Cuveyni, "Tunus'un önünde iki seçenek bulunuyor. Ya Trablus Cumhuriyeti'nin ilan edildiği topraklarda yeniden kurulacak sivil bir devlet ya da askeri bir yönetim." dedi.
Libya'da demokratik sürecin işletilmesi ve bu konuda sabırlı olunmasının, işlerini "istemeyerek" başkasına teslim eden aşiretlere güvenmekten çok daha doğru olacağını dile getiren Cuveyni, "Tunus yönetimi ve halkı, yanında batısındaki komşusu Cezayir gibi sivil ve demokratik bir devlet istiyor. Tunus, Libya konusundaki resmi tutumu, hükümet tarafından temsil edilen meşruiyetin yanında yer alıyor." diye konuştu.

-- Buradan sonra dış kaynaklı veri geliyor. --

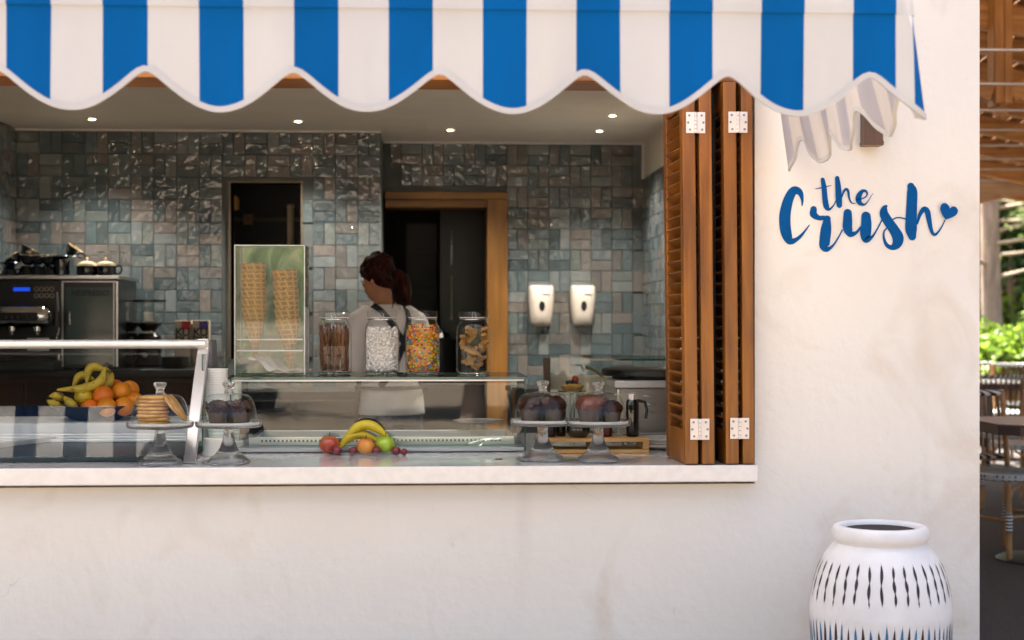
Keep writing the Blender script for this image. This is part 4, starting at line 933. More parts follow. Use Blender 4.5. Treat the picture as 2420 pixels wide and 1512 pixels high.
w_ = o.dimensions.x; bpy.context.view_layer.update(); w_ = o.dimensions.x; o.scale = ((P(257,693,YM).x-P(170,693,YM).x)/w_,1,1)
dpx(32,72,715/1.0-35,691,YM,.004,'screen',emis('blue_screen',(.02,.10,.9),.9),cm_,.0005) if False else dpx(32,71,679,688,YM-.001,.004,'screen',emis('blue_screen',(.02,.10,.9),.10),cm_,.0005)
RING = pm('button_ring',(.32,.27,.21),.4,.4)
for j in range(2):
    for i in range(4):
        p = P(86+i*12.2,683+j*15.5,YM-.002); bt = M().lathe([(.0085,0),(.0125,0),(.0125,.004),(.0085,.004),(.0085,0)],18).build('button',RING,cm_,p,(R(90),0,0)); M().lathe([(0,.001),(.008,.001)],14).build('button_face',BLACK,bt)
gp = P(60,748,YM-.08); gx1 = P(122,748,YM-.08).x
M().tube([(xa,YM-.075,gp.z),(gx1-.05,YM-.075,gp.z),(gx1-.015,YM-.075,gp.z),(gx1,YM-.075,gp.z)],[.058,.058,.048,.02],28).build('group_bar',CHROME,cm_,smooth=60)
M().box(xa,gx1-.06,YM-.137,YM-.128,gp.z-.022,gp.z+.022).build('control_strip',BLACK,cm_,smooth=0,bev=.003)
for i in range(6): p = P(12+i*13.5+(8 if i > 2 else 0),749,YM-.14); M().cyl((p.x,YM-.146,p.z),(p.x,YM-.137,p.z),.009,n=14).build('dial',BLACK,cm_)
for u in (28,88):
    p = P(u,782,YM-.08); M().lathe([(.02,.03),(.02,0),(.012,-.004),(.010,-.02),(0,-.02)],16).build('spout',CHROME,cm_,p); 
wp_ = P(135,690,YM-.05); M().tube([wp_,P(138,735,YM-.06),P(139,782,YM-.08),P(134,800,YM-.09)],.007,8).build('steam_wand',CHROME,cm_); M().tube([P(134,770,YM-.1),P(134,735,YM-.1)],.02,12).build('wand_handle',BLACK,cm_)
dg = M().box(xa+.1,gx1+.04,YM-.20,YM-.002,ZBC+.002,ZBC+.05).build('drip_tray',BLACK,cm_,smooth=0,bev=.004)
for i in range(14): p = P(73+i*3.7,805,YM-.1); M().box(p.x-.003,p.x+.003,YM-.16,YM-.155,P(73,828,YM-.1).z,P(73,798,YM-.1).z).build('grille_bar',STEEL,cm_,smooth=0)
# crockery on top
cup_m = [(0,0),(.022,0),(.030,.010),(.042,.035),(.046,.052)]
cup_o = M().lathe(cup_m+[(.044,.052)],28).mesh('bowl',NAVY,60); cup_i = M().lathe([(.0455,.0515),(.0462,.055),(.0435,.055),(.040,.036),(.028,.013),(0,.006)],28).mesh('lining',CREAM,60)
cup_h = M().tube([(.042,0,.046),(.062,0,.048),(.071,0,.036),(.064,0,.022),(.040,0,.018)],.0045,8).mesh('handle',NAVY,60)
ZT = zt2+.021
def cup(u, Y, z, rot, lab):
    t = thing('coffee_cup',lab,'cup',L(Y,z,u),'cups on the coffee machine'); t.rotation_euler = rot
    put('bowl',cup_o,t); put('lining',cup_i,t); put('handle',cup_h,t)
up = R(180)
for i,u in enumerate((22,62,87,112)): cup(u,YM+.10,ZT+.055,(up,0,R([200,160,30,20][i])),['navy cup standing upside down at the end of the lower row','navy cup upside down, second of the lower row','navy cup upside down, third of the lower row','navy cup upside down beside the teapots'][i])
for i,u in enumerate((66,90,116)): cup(u,YM+.11,ZT+.058,(0,R([4,-5,-9][i]),R([10,20,60][i])),['navy cup stacked upright on the second upside down cup','navy cup stacked upright on the third upside down cup','navy cup stacked upright next to the first teapot'][i])
cup(42,YM+.12,ZT+.060,(0,R(38),R(180)),'navy cup lying tilted with its handle outward on the lower row')
cup(58,YM+.14,ZT+.108,(0,R(30),R(10)),'navy cup with cream rim tipped on top of the pile')
cup(165,YM+.16,ZT+.112,(0,R(34),R(0)),'navy cup with cream rim tipped high above the teapots')
sau = M().lathe([(0,0),(.03,0),(.055,.008),(.07,.014),(.068,.016),(.05,.010),(0,.006)],28).mesh('saucer',NAVY,60)
for i,(u,Y) in enumerate(((22,YM+.10),(145,YM+.14))): tag(put('saucer',sau,None,L(Y,ZT+(.0565 if i == 0 else .09),u),(0,R(0 if i == 0 else -8),0)),['navy saucer lying on the end cup of the row','navy saucer tilted on the crockery pile near the teapots'][i],'saucer')
tag(put('cup_pile_stand',M().lathe([(0,0),(.05,0),(.045,.05),(.05,.088),(0,.088)],24).mesh('cup_pile_stand',NAVY,50),None,L(YM+.14,ZT+.0005,145)),'navy pot under the tilted saucer beside the teapots','pot')
for i,u in enumerate((206,250)):
    t = thing('teapot',['short teapot with cream lid between the cups and the other teapot','short teapot with cream lid at the edge of the machine'][i],'teapot',L(YM+.12,ZT,u),'teapots on the coffee machine')
    M().lathe([(0,0),(.052,0),(.056,.006),(.056,.050),(.054,.056)],28).build('body',NAVY,t); M().lathe([(.0555,.0555),(.050,.068),(.030,.078),(.012,.082),(0,.083)],28).build('lid',CREAM,t); M().lathe([(.006,.083),(.005,.092),(.008,.098),(0,.102)],14).build('lid_knob',CREAM,t)
    M().tube([(.054,0,.052),(.078,0,.055),(.086,0,.036),(.076,0,.014),(.055,0,.010)],.0055,8).build('handle',NAVY,t)
for i,u in enumerate((236,268,294)):
    t = thing('stem_glass',['small upturned glass behind the teapots, innermost','small upturned glass behind the teapots, in the middle','small upturned glass behind the teapots, outermost'][i],'glass',L(YM+.36,ZT,u),'upturned glasses')
    M().lathe([(.030,0),(.033,.05),(.028,.085),(.008,.098)],24).build('bowl',GLASSJ,t); M().lathe([(0,.097),(.006,.098),(.005,.135),(.024,.140),(.025,.143),(0,.143)],20).build('stem',SGLASS,t)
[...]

Tunuslu uzman, ülkesinin tutumunun ve eylemlerinin bu yönde olduğunu; ifadelerin bazen farklı boyutlarda ele alınabileceğini yahut yanlış değerlendirilebileceğini söyledi.
Cuveyni, bu bağlamda Arap Birliği'nin "Libya krizi ve Etiyopya'nın inşa ettiği Hedasi Barajı" konularını görüşmek üzere 23 Haziran Salı günü telekonferans yoluyla dışişleri bakanları düzeyinde gerçekleştirdiği olağanüstü toplantıya işaret etti.
Tunus'un toplantının karar metninde yer alan ve Mısır'ın duyurduğu Libya'ya ilişkin "Kahire Bildirgesi" isimli girişimi destekleyen 8. maddeye çekince koyduğunu hatırlatan Cuveyni, "Bu çekince, Libya hükümetini destekleme konusunda net bir tutumdu. İşte bu, Tunus'un dış politikasını ve eğilimini yansıtıyor." dedi.
Tunus-Libya ilişkisinin ne 2011 "Arap Baharı" ne Kaddafi'nin iktidara geldiği 1969 ne de Tunus'un Fransa işgalinden kurtulduğu 1956 yılında başladığını belirten Cuveyni, iki ülke arasındaki ilişkilerin İtalyanların 1911'de Libya'yı işgal etmesi ya da Fransa'nın 1881'de Tunus'u işgalinden de önceye uzanan köklü bir geçmişi olduğunu vurguladı.
Cuveyni son olarak Tunus ile Libya arasında eskiden beri devam eden önemli ve stratejik ilişkiler bulunduğunu sözlerine ekledi.